>>
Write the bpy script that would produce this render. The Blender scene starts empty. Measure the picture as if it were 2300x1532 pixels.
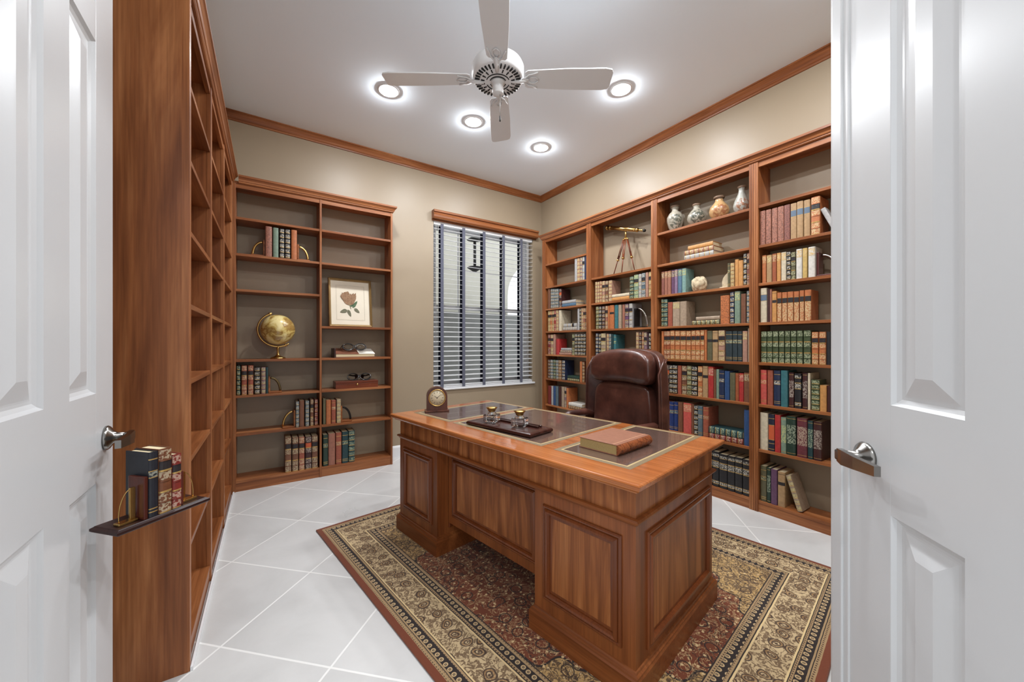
import bpy, bmesh, math, random
from math import sin, cos, pi, radians
from mathutils import Vector, Matrix, Euler
random.seed(7)
SC = bpy.context.scene
COL = SC.collection

def lin(c):
    return tuple(((v/255)/12.92 if v/255 <= .04045 else ((v/255+.055)/1.055)**2.4) for v in c)+(1,)

# ------------------------------------------------------------ camera, world, exposure
YAW = .5918
cam = bpy.data.cameras.new('camera')
cam.sensor_fit = 'HORIZONTAL'; cam.sensor_width = 36
cam.lens = 36*839.06/2300
cam.shift_y = (771.49-766)/2300
cam.clip_start = .02
co = bpy.data.objects.new('camera', cam); COL.objects.link(co)
co.location = (0, 0, 1.22); co.rotation_euler = (pi/2, 0, -YAW)
SC.camera = co

W = bpy.data.worlds.new('world'); SC.world = W; W.use_nodes = True
bg = W.node_tree.nodes['Background']
bg.inputs[0].default_value = (.93, .965, 1, 1); bg.inputs[1].default_value = .52
SC.view_settings.view_transform = 'Standard'; SC.view_settings.look = 'None'
SC.cycles.diffuse_bounces = 8; SC.cycles.max_bounces = 16; SC.cycles.transparent_max_bounces = 12
SC.view_settings.gamma = 1; SC.view_settings.use_curve_mapping = False
SC.view_settings.exposure = 1.34
LAMP = 235.0          # strength of the recessed lamp lenses

# ------------------------------------------------------------ material helpers
MATS = {}
class NT:
    def __init__(s, name):
        s.m = bpy.data.materials.new(name); s.m.use_nodes = True
        s.t = s.m.node_tree; s.b = s.t.nodes['Principled BSDF']
    def n(s, typ, ins=None, **kw):
        nd = s.t.nodes.new(typ)
        for k, v in kw.items(): setattr(nd, k, v)
        for k, v in (ins or {}).items(): s.set(nd.inputs[k], v)
        return nd
    def set(s, sock, v):
        if isinstance(v, bpy.types.NodeSocket): s.t.links.new(v, sock)
        else: sock.default_value = v
    def math(s, op, a, b=0., c=0.):
        nd = s.n('ShaderNodeMath', {0: a, 1: b, 2: c}, operation=op); return nd.outputs[0]
    def mix(s, f, a, b, blend='MIX'):
        nd = s.n('ShaderNodeMix', data_type='RGBA', blend_type=blend)
        s.set(nd.inputs[0], f); s.set(nd.inputs[6], a); s.set(nd.inputs[7], b); return nd.outputs[2]
    def ramp(s, f, stops, interp='LINEAR'):
        nd = s.n('ShaderNodeValToRGB', {0: f}); r = nd.color_ramp; r.interpolation = interp
        while len(r.elements) > 1: r.elements.remove(r.elements[-1])
        r.elements[0].position = stops[0][0]; r.elements[0].color = stops[0][1]
        for p, c in stops[1:]:
            e = r.elements.new(p); e.color = c
        return nd.outputs[0]
    def obj(s, scale=(1, 1, 1), rnd=True):
        tc = s.n('ShaderNodeTexCoord').outputs['Object']
        if rnd:
            oi = s.n('ShaderNodeObjectInfo').outputs['Random']
            sc = s.math('MULTIPLY', oi, 37.)
            tc = s.n('ShaderNodeVectorMath', {0: tc, 1: sc}, operation='ADD').outputs[0]
        return s.n('ShaderNodeMapping', {'Vector': tc, 'Scale': scale}).outputs[0]
    def noise(s, vec, scale=1., detail=4., rough=.5, dist=0.):
        return s.n('ShaderNodeTexNoise', {'Vector': vec, 'Scale': scale, 'Detail': detail, 'Roughness': rough, 'Distortion': dist}).outputs[0]
    def bump(s, h, strength=.2, d=.002):
        nd = s.n('ShaderNodeBump', {'Height': h, 'Strength': strength, 'Distance': d}); s.set(s.b.inputs['Normal'], nd.outputs[0])
    def P(s, **k):
        for a, v in k.items(): s.set(s.b.inputs[a.replace('_', ' ')], v)
        return s.m

def plain(name, c, rough=.5, metal=0., coat=0., var=.06, vs=9.):
    if name in MATS: return MATS[name]
    q = NT(name); n = q.noise(q.obj(), vs, 5)
    a = tuple(x*(1-var) for x in lin(c)[:3])+(1,); b = tuple(min(1, x*(1+var)) for x in lin(c)[:3])+(1,)
    q.P(Base_Color=q.ramp(n, [(.3, a), (.7, b)]), Roughness=rough, Metallic=metal, Coat_Weight=coat)
    MATS[name] = q.m; return q.m

def wood(name, cols, axis='z', rough=.4, coat=.06, freq=9., figure=1.4):
    key = name+axis
    if key in MATS: return MATS[key]
    q = NT(name+'_grain_'+axis)
    i = 'xyz'.index(axis)
    sc = [freq]*3; sc[i] = freq*.085
    n = q.noise(q.obj(sc), 1., 5, .55, figure)
    sf = [130.]*3; sf[i] = 3.5
    f = q.noise(q.obj(sf), 1., 2)
    base = q.ramp(n, [(.3, lin(cols[0])), (.5, lin(cols[1])), (.7, lin(cols[2]))])
    line = q.ramp(f, [(.35, (.72, .68, .66, 1)), (.6, (1, 1, 1, 1))])
    c = q.mix(.8, base, line, 'MULTIPLY')
    q.P(Base_Color=c, Roughness=rough, Coat_Weight=coat, Coat_Roughness=.2, Specular_IOR_Level=.35)
    q.bump(f, .05, .001)
    MATS[key] = q.m; return q.m

CASEW = [(116, 65, 33), (145, 87, 48), (176, 116, 72)]
DESKW = [(104, 54, 24), (146, 86, 44), (174, 112, 64)]
TOPW = [(148, 80, 38), (170, 99, 52), (188, 118, 68)]
def cw(a): return wood('cherry_wood', CASEW, a)
def dw(a): return wood('walnut_wood', DESKW, a, .4, .04, 8.5, 2.8)
def tw(a): return wood('desktop_wood', TOPW, a, .14, .5, 10., 1.)

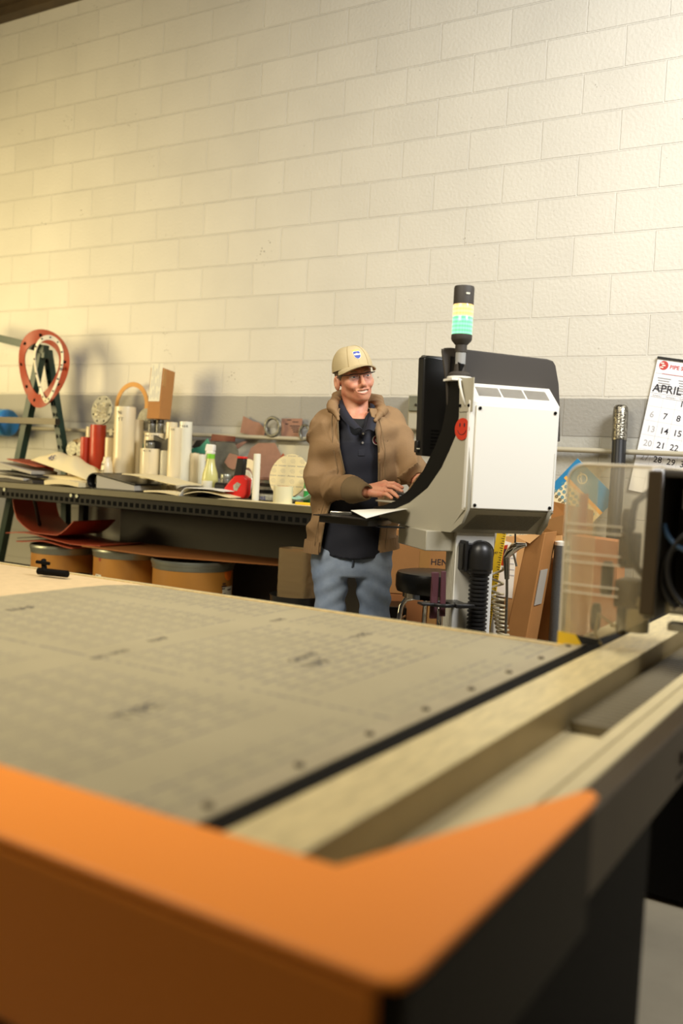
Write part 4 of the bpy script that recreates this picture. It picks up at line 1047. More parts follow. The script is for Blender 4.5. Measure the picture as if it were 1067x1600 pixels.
# ring gaskets hung over the rack corner
def warped_ring(name, label, px, py, rx, ry, y, wi, m, holes, yaw, bend, dz=0):
    c = aty(px, py, y); dm = float(np.dot(np.array(c)-CAM, FW)); R_ = ry*dm/FPX; sx = rx/ry/abs(math.cos(YAW-yaw))
    o = thing(name, label, 'ring gasket', (c.x, y, c.z), yaw)
    def fn(u, v):
        a = 2*PI*u; r = R_*(wi+(1-wi)*v)
        x, z = r*sx*math.cos(a), r*math.sin(a)
        return (x, bend*(x/R_)**2+.03*math.sin(2*a), z)
    MB().sheet(fn, 64, 4, .006).build('ring_body', m, o)
    for k in range(holes):
        a = 2*PI*(k+.3)/holes; p = Vector(fn(a/2/PI, .55))
        MB().cyl((p.x, p.y-.0085, p.z), (p.x, p.y+.008, p.z), .012 if 'red' in name else .006, n=12).build('bolt_hole', 'rack_hole', o)
    return o
warped_ring('red_ring_gasket', 'large red rubber ring gasket hung over the green rack corner', 63.5, 576, 40, 61, -.30, .66, 'red_rubber', 9, .1, .05)
warped_ring('white_ring_gasket', 'white perforated ring gasket hung inside the red one', 75, 577, 22, 53, -.345, .86, 'white_ring', 14, .1, .02)
# blue drum end at the left edge
c = aty(-10, 660, -.165)
BL = thing('blue_roll', 'bright blue plastic roll lying on the rack at the left edge', 'roll', (c.x-.1, -.165, c.z))
MB().cyl((-.35, 0, 0), (.275, .0, 0), .098, n=40).build('roll_body', 'blue_plastic', BL, bevel=.02, segs=4)

# ------------------------------------------------------------------ under the bench
def drum(px, x0, x1, rimy, y, label, stick=()):
    cx, r, zt = span(x0, x1, rimy, rimy+60, y)
    o = thing('fibre_drum', label, 'drum', (cx, y, 0), 0, 'brown fibre drums under the workbench')
    z = zt
    MB().lathe([(r*.97, .012), (r*.97, z-.02)], n=96).build('shell', 'fibre_drum', o)
    MB().lathe([(r*.985, 0), (r*.99, .005), (r*.99, .04), (r*.97, .045)], n=48).build('bottom_hoop', 'galvanised', o)
    MB().lathe([(r*.975, z-.055), (r*.99, z-.05), (r*.99, z-.035), (r*1.0, z-.03), (r*1.02, z-.02), (r*1.02, z-.008), (r*.99, z), (r*.96, z-.004), (r*.94, z-.015), (0, z-.015)], n=48).build('lid_hoop', 'galvanised', o)
    return o, r, z
D1, r1_, z1_ = drum(95, 50, 152, 850, -.38, 'brown fibre drum under red rubber sheets, leftmost of three')
D2, r2_, z2_ = drum(200, 147, 258, 856, -.40, 'brown fibre drum with a small orange dot, middle one of three')
D3, r3_, z3_ = drum(302, 239, 367, 873, -.46, 'brown fibre drum with a round orange sticker, rightmost of three')
def on_drum(D, r, px, py, fn, name, m, par=None):
    """a patch on the drum's shell under a pixel"""
    c = D.location; d = Vector(ray(px, py)); o = Vector(CAM)-c
    A_ = d.x**2+d.y**2; B_ = o.x*d.x+o.y*d.y; C_ = o.x**2+o.y**2-(r*.972)**2
    t = (-B_-math.sqrt(max(0, B_*B_-A_*C_)))/A_; p = o+d*t; a = math.atan2(p.y, p.x)
    R_ = r*.97
    return fn(a, p.z, R_).build(name, m, D)
def spot(rad):
    def f(a, z, R_):
        mb = MB(); vs = []; fs = []
        for j in range(5):
            q = rad*j/4
            vs += [((R_+.0015)*math.cos(a+q/R_*math.cos(t)), (R_+.0015)*math.sin(a+q/R_*math.cos(t)), z+q*math.sin(t)) for t in (2*PI*k/28 for k in range(28))]
        for j in range(4): fs += [(j*28+k, j*28+(k+1) % 28, (j+1)*28+(k+1) % 28, (j+1)*28+k) for k in range(28)]
        return mb.add(vs, fs)
    return f
def patch(w, h):
    def f(a, z, R_): return MB().sheet(lambda u, v: ((R_+.002)*math.cos(a+w/R_*(u-.5)), (R_+.002)*math.sin(a+w/R_*(u-.5)), z+h*(v-.5)), 6, 1, .0012)
    return f
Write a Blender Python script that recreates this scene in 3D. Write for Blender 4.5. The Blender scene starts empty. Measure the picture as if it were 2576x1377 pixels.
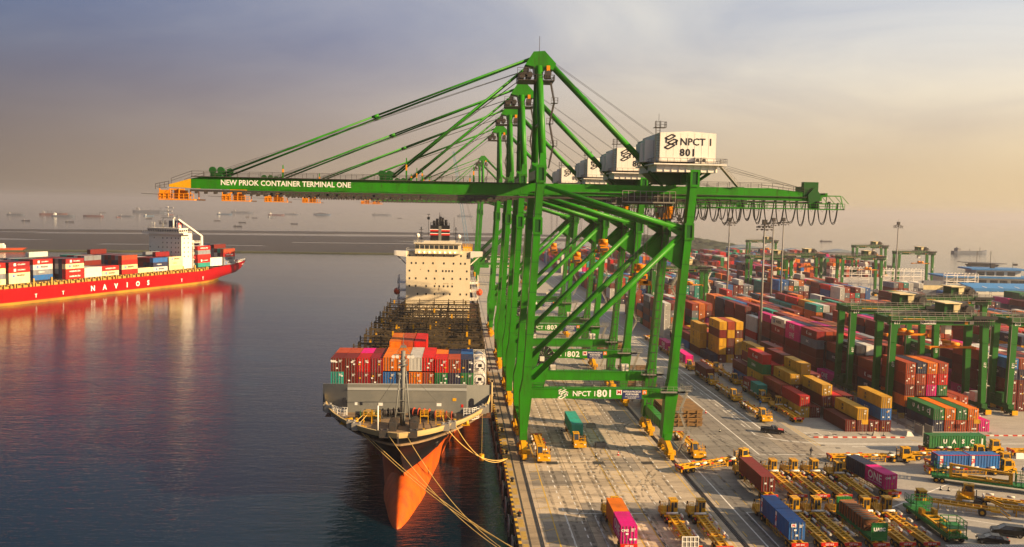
<<
**EXERCISE AIM**. Write out an exact copy of the listing, first line through the line containing "return tuple(((v/255)/12.92 if", with the pictures left out.

**EXERCISE ANSWER**.
Write the bpy script that would produce this render. The Blender scene starts empty. Measure the picture as if it were 2300x1532 pixels.
import bpy, bmesh, math, random
from math import sin, cos, pi, radians
from mathutils import Vector, Matrix, Euler
random.seed(7)
SC = bpy.context.scene
COL = SC.collection

def lin(c):
    return tuple(((v/255)/12.92 if v/255 <= .04045 else ((v/255+.055)/1.055)**2.4) for v in c)+(1,)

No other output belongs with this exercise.